Jazz 4, Grizzlies 1: Rudy Gobert

This was a surprisingly high-scoring series, which doesn’t reflect well on Rudy Gobert. The presumptive Defensive Player of the Year barely slowed Ja Morant (30.2 points per game). Jonas Valanciunas battled Gobert inside somewhat effectively.

But when Valanciunas sat, Gobert completely shut down Memphis’ offense. When Valanciunas played, the Jazz’s perimeter players – especially Donovan Mitchell (28.5 points per game) – took advantage of the Grizzlies center’s defensive limitations.

Gobert turned this series into a no-win proposition for Memphis.

Gobert (17.4 points, 13.0 rebounds and 3.2 blocks per game) still defended well overall.

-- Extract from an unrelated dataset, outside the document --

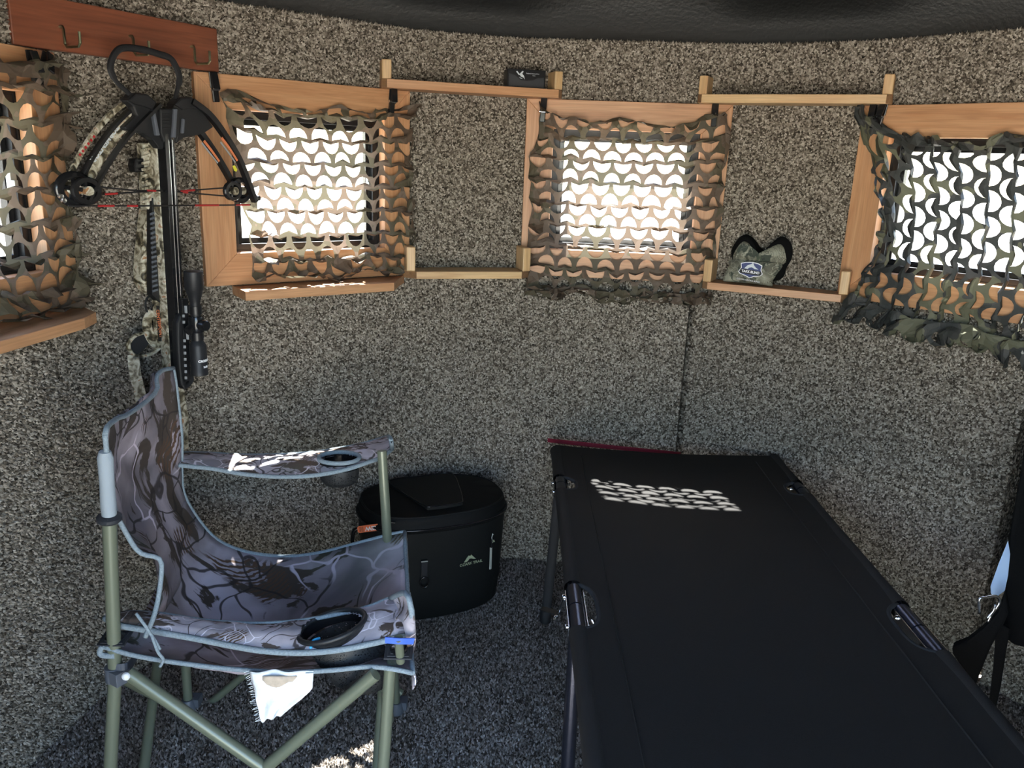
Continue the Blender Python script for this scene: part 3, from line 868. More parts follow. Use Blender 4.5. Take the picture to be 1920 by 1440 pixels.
for i, px, py, rz, lab, op in (
    (0, 57, 128, 6, 'upright black spring clip on the left window frame under the coat rack', False),
    (0, 78, 128, -22, 'tilted black spring clip with a bright open lever, under the coat rack', True),
    (1, 400, 162, 4, 'black spring clip at the top left corner of the frame beside the crossbow', False),
    (1, 733, 186, -6, 'black spring clip on the frame just under the left end of the box shelf', False),
    (2, 1019, 205, -3, 'black spring clip at the top left corner of the middle window frame', False),
    (2, 1339, 213, 0, 'black spring clip at the top right corner of the middle window frame', False),
    (3, 1641, 214, 4, 'left one of two black spring clips on the right window frame corner', False),
    (3, 1656, 213, -8, 'right one of two black spring clips on the right window frame corner', False)):
    w = WINS[i]
    d = ray(px, py); P0 = w.L + w.n * 0.03
    t_ = (P0 - V((0, 0, 0))).dot(w.n) / d.dot(w.n)
    q = C3 + d * t_
    M = Matrix((w.u, V((0, 0, 1)), w.n)).transposed().to_4x4(); M.translation = q - w.n * 0.008
    make_clip(M @ Matrix.Rotation(R_(rz), 4, 'Z'), lab, op)

# ---------------------------------------------------------------- coat rack
RL, RR = V((-1.02, 1.745, 0)), V((-0.769, 2.187, 0))
ru = (RR - RL).normalized(); rn = V((ru.y, -ru.x, 0))
if rn.dot(V((CX, CY, 0)) - RL) < 0: rn = -rn
rl = (RR - RL).length
def rack(a, z, off=0.0):
    q = RL + ru * a + rn * off; return V((q.x, q.y, z))
t = thing('coat_rack', rack(rl / 2, 1.554, -0.02), 'reddish cedar board with three bent brass hooks, up under the roof at left', 'coat rack')
Mr = frame(rack(rl / 2, 1.606, -0.011), ru, V((0, 0, 1)))
MB().box(Mr, rl + 0.004, 0.102, 0.022).build('board', 'red_cedar', t, bevel=0.002, M=Mr)
def rack_hit(px, py, off=0.0):
    d = ray(px, py); P0 = RL + rn * off
    return C3 + d * ((P0 - V((0, 0, 0))).dot(rn) / d.dot(rn))
for (px, py) in ((112, 50), (243, 68), (358, 87)):
    p0 = rack_hit(px, py)
    a = p0 + rn * 0.012; b = a - V((0, 0, 0.040)); c = b + rn * 0.052; e = c + V((0, 0, 0.028))
    path = [p0 - rn * 0.006, p0, a - rn * 0.004, a - V((0, 0, 0.005)), b + V((0, 0, 0.006)), b + rn * 0.006, c - rn * 0.006, c + V((0, 0, 0.006)), e]
    mb = MB().tube(path, 0.0028, 8)
    mb.build('hook', 'brass', t, smooth='auto')

# ---------------------------------------------------------------- wall shelves
def make_shelf(pl, pr, zb, label, cham=0.016, th=0.024, up=0.076, wd='pine'):
    """pl, pr: front corners in plan"""
    pl, pr = V((*pl, 0)), V((*pr, 0)); u = (pr - pl).normalized(); n_ = V((u.y, -u.x, 0))
    if n_.dot(V((CX, CY, 0)) - pl) < 0: n_ = -n_
    t = thing('wall_shelf', V(((pl.x + pr.x) / 2, (pl.y + pr.y) / 2, zb)), label, 'shelf', 'small pine shelves between the windows')
    L = (pr - pl).length; M = frame((pl.x, pl.y, zb), u, -n_); M = Matrix((u, -n_, V((0, 0, 1)))).transposed().to_4x4(); M.translation = V((pl.x, pl.y, zb))
    def back(a):     # distance from the front line to the wall
        lo, hi = 0.0, 0.4
        for _ in range(30):
            md = (lo + hi) / 2; q = pl + u * a - n_ * md
            if math.hypot(q.x - CX, q.y - CY) < RAD - 0.004: lo = md
            else: hi = md
        return lo
    poly = [(0, cham), (cham, 0), (L - cham, 0), (L, cham)]
    poly += [(L - L * k / 8, back(L - L * k / 8)) for k in range(9)]
    Mo = M @ Matrix.Translation((L / 2, 0.04, th / 2))
    MB().prism(poly, M, th).build('shelf_board', wd, t, bevel=0.0012, M=Mo)
    tw = 0.027
    for k, x0 in enumerate((0.0, L - tw)):
        y0 = 0.004 if k == 0 else 0.004
        xa, xb = x0, x0 + tw
        pl2 = [(xa + 0.001, 0.006), (xb, 0.002), (xb, min(back(xb), 0.085)), (xa + 0.001, min(back(xa), 0.085))] if k == 0 else [(xa, 0.002), (xb - 0.001, 0.006), (xb - 0.001, min(back(xb), 0.085)), (xa, min(back(xa), 0.085))]
        Me = M @ Matrix.Translation((x0 + tw / 2, 0.04, th + (up - th) / 2)) @ Matrix.Rotation(R_(-90), 4, 'Y')
        MB().prism(pl2, M, up, th + 0.0003).build('end_block', 'pine', t, bevel=0.003, M=Me)
        # dark grain of the chamfered corner
        cx_ = [(x0, cham), (x0 + cham, 0), (x0 + cham, -0.0006), (x0 - 0.0006, cham)] if k == 0 else [(L - cham, 0), (L, cham), (L + 0.0006, cham), (L - cham, -0.0006)]
        MB().prism(cx_, M, th - 0.0006, 0.0006).build('end_grain', 'endgrain', t, M=M @ Matrix.Translation((x0, 0, 0)))
    return t, M, L
s1, M1, L1 = make_shelf((-0.396, 2.427), (0.119, 2.581), 1.5525, 'narrow pine shelf near the roof carrying the small black box', 0.014, wd='cedar')
s2, M2, L2 = make_shelf((0.511, 2.548), (0.985, 2.318), 1.5525, 'narrow empty pine shelf near the roof, between the middle and right windows', 0.014)
s3, M3, L3 = make_shelf((-0.328, 2.444), (0.046, 2.553), 1.014, 'empty low pine shelf between the two windows left of centre', 0.030, 0.022, 0.095)
s4, M4, L4 = make_shelf((0.572, 2.520), (0.955, 2.343), 1.008, 'low pine shelf holding the camo rest bag, right of the middle window', 0.018, 0.022, 0.090, wd='cedar')

# ---------------------------------------------------------------- small black box on the first shelf
t = thing('cartridge_box', M1 @ V((L1 - 0.118, 0.06, 0.024)), 'small black cardboard box with silver animal emblem on the pine shelf', 'box')
Mb = M1 @ Matrix.Translation((L1 - 0.106, 0.052, 0.024 + 0.0265)) @ Matrix.Rotation(R_(-4), 4, 'Z')
MB().box(Mb, 0.116, 0.052, 0.052).build('carton', 'blackbox', t, bevel=0.0012, M=Mb)
Mf = Mb @ Matrix.Translation((0, -0.0264, 0)) @ Matrix.Rotation(R_(90), 4, 'X')
poly = [(-0.053, -0.023), (0.053, -0.023), (0.053, 0.006), (0.035, 0.004), (0.02, -0.003), (0.0, -0.006), (-0.02, -0.003), (-0.035, 0.008), (-0.053, 0.013)]
MB().prism(poly, Mf, 0.0006).build('front_label', 'palebox', t)
em = MB()
for pl_ in ([(-0.033, 0.019), (-0.029, 0.020), (-0.020, 0.010), (-0.024, 0.009)], [(-0.022, 0.012), (-0.014, 0.021), (-0.010, 0.020), (-0.014, 0.013), (-0.008, 0.007), (-0.006, -0.002), (-0.010, 0.003), (-0.018, 0.005)], [(-0.024, 0.004), (-0.016, 0.001), (-0.012, -0.001), (-0.018, -0.0005)]):
    em.prism(pl_, Mf, 0.0016, 0.0008)
em.build('silver_emblem', 'silverprint', t)
text('lettering', 'Federal Ammunition', Mf @ Matrix.Translation((0.018, 0.015, 0.001)), 0.0048, 'silverprint', t)
text('lettering', 'Classic', Mf @ Matrix.Translation((0.022, 0.0095, 0.001)), 0.0032, 'silverprint', t)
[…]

He actively screened and rolled, shooting 78%.

But, as usual, individual numbers don’t show his full impact.

Clippers 4, Mavericks 3: Kawhi Leonard

Players had scored 30 points per game while shooting 60% from the field in a playoff series just 15 times in NBA history:

  • Shaquille O’Neal (2000 LAL-IND)
  • Shaquille O’Neal (1998 LAL-SEA)
  • Charles Barkley (1994 PHO-GSW)
  • Michael Jordan (1992 CHI-MIA)
  • Hakeem Olajuwon (1987 HOU-SEA)
  • Bernard King (1984 NYK-DET)
  • Kareem Abdul-Jabbar (1983 LAL-POR)
  • Bob McAdoo (1978 NYK-CLE)
  • Jo Jo White (1977 BOS-SAS)
  • Kareem Abdul-Jabbar (1977 LAL-POR)
  • Kareem Abdul-Jabbar (1977 LAL-GSW)
  • Kareem Abdul-Jabbar (1974 MIL-CHI)
  • Kareem Abdul-Jabbar (1970 MIL-PHI)
  • Jerry West (1968 LAL-GSW)
  • Sam Jones (1967 BOS-NYK)

Those players combined to attempt just 10 3-pointers, a lower-percentage shot (eight by Barkley, one by Olajuwon, one by King).

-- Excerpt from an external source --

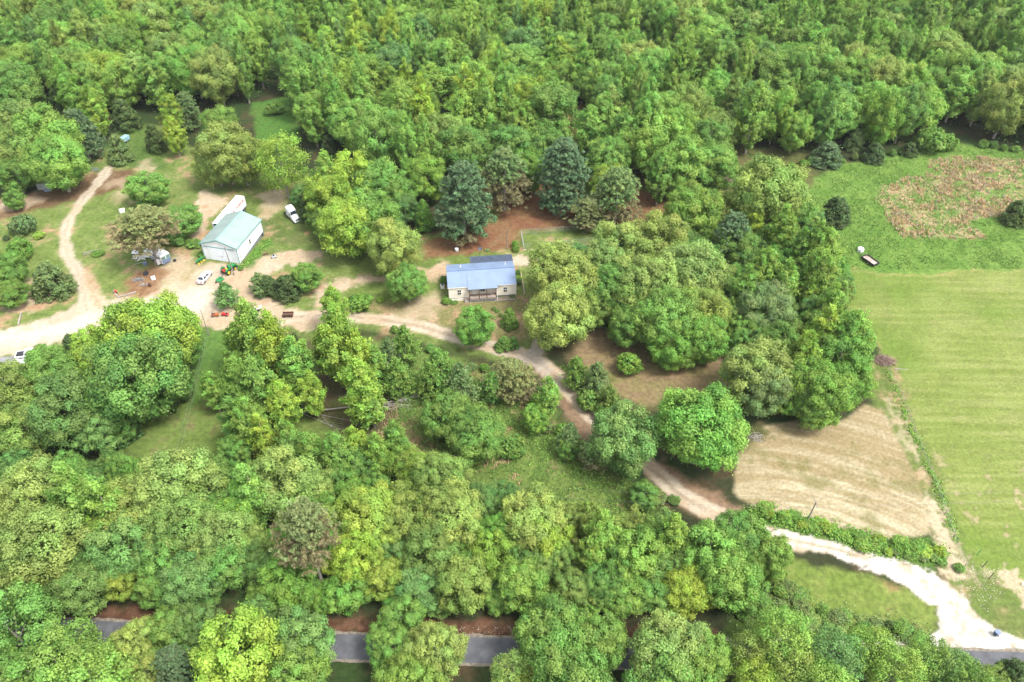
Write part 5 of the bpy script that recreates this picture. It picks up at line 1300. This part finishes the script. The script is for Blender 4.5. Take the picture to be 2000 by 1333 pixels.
# ---------------------------------------------------------------- poles and cables
def upole(px, py, h, label, lean=(0, 0), lamp=False, arm=False, r=.15):
    x, y = P(px, py); t = thing('utility_pole', label, 'utility pole', (x, y, 0), 0); top_ = Vector((lean[0], lean[1], h))
    obj('pole_shaft', MB().tube((0, 0, 0), top_, r, r * .65, 10), M['pole'], t)
    if lamp: obj('lamp_arm', MB().tube(top_ * .68, top_ * .68 + Vector((-1.2, -.2, .25)), .04), M['steel'], t); obj('lamp_head', MB().tube(top_ * .68 + Vector((-1.3, -.2, .05)), top_ * .68 + Vector((-1.2, -.2, .32)), .22, .12, 10), M['steel'], t)
    obj('insulator', MB().tube(top_ + Vector((-.05, 0, -.02)), top_ + Vector((-.05, 0, .2)), .05), M['steel'], t)
    if arm: obj('cross_arm', MB().tube(top_ + Vector((0, -1, -.4)), top_ + Vector((0, 1, -.4)), .07, n=4), M['pole'], t)
    return Vector((x, y, 0)) + top_
tp1 = upole(457.3, 537.5, 8.2, 'grey wooden pole with yard lamp in front of the white barn', (-.25, -.3), True)
tp2 = upole(990.5, 486.5, 6.0, 'short grey pole between the blue roofed house and the kennel fence', (.05, .1), r=.12)
tp3 = upole(1576.5, 1018, 5.2, 'leaning wooden pole wrapped in vines at the lower edge of the hay patch', (.35, .2), arm=True)
tp4 = upole(408, 655, 7.0, 'thin grey pole beside the orange mower', (0, .0), r=.1)
def cable(a, b, sag, label, r=.022):
    a, b = Vector(a), Vector(b); q = MB(); n = 24; pts = [a.lerp(b, i / n) - Vector((0, 0, sag * 4 * (i / n) * (1 - i / n))) for i in range(n + 1)]
    for p_, q_ in zip(pts, pts[1:]): q.tube(p_, q_, r, n=3, cap=False)
    return tag(obj('power_cable', q, M['cable']), label, 'cable', 'overhead power cables')
far_r = tp3 + Vector((95, 4.0, .6)); far_l = tp3 + Vector((-50, -1.5, 5))
cable(tp3 + Vector((0, 1, -.3)), far_r + Vector((0, 1, 0)), .5, 'upper cable from the vine pole across the green field', .016); cable(tp3 + Vector((0, -1, -.3)), far_r + Vector((0, -1, 0)), .5, 'lower cable from the vine pole across the green field', .016)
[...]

Kawhi Leonard (32.1 points per game, 61.2% on field goals) just joined the club while attempting 40 3-pointers against Dallas!

Leonard’s shot-making was unbelievable in this series. He shot 79% in the restricted area, 63% from mid-range and 43% on 3-pointers. He also made 90% of his free throws.

Leonard wasn’t at his very best defensively (a high standard), but he helped slow Luka Doncic just enough late in the series.

Doncic (35.7 points, 10.3 assists and 7.9 rebounds per game) was brilliant. In another matchup, he probably would’ve won series MVP.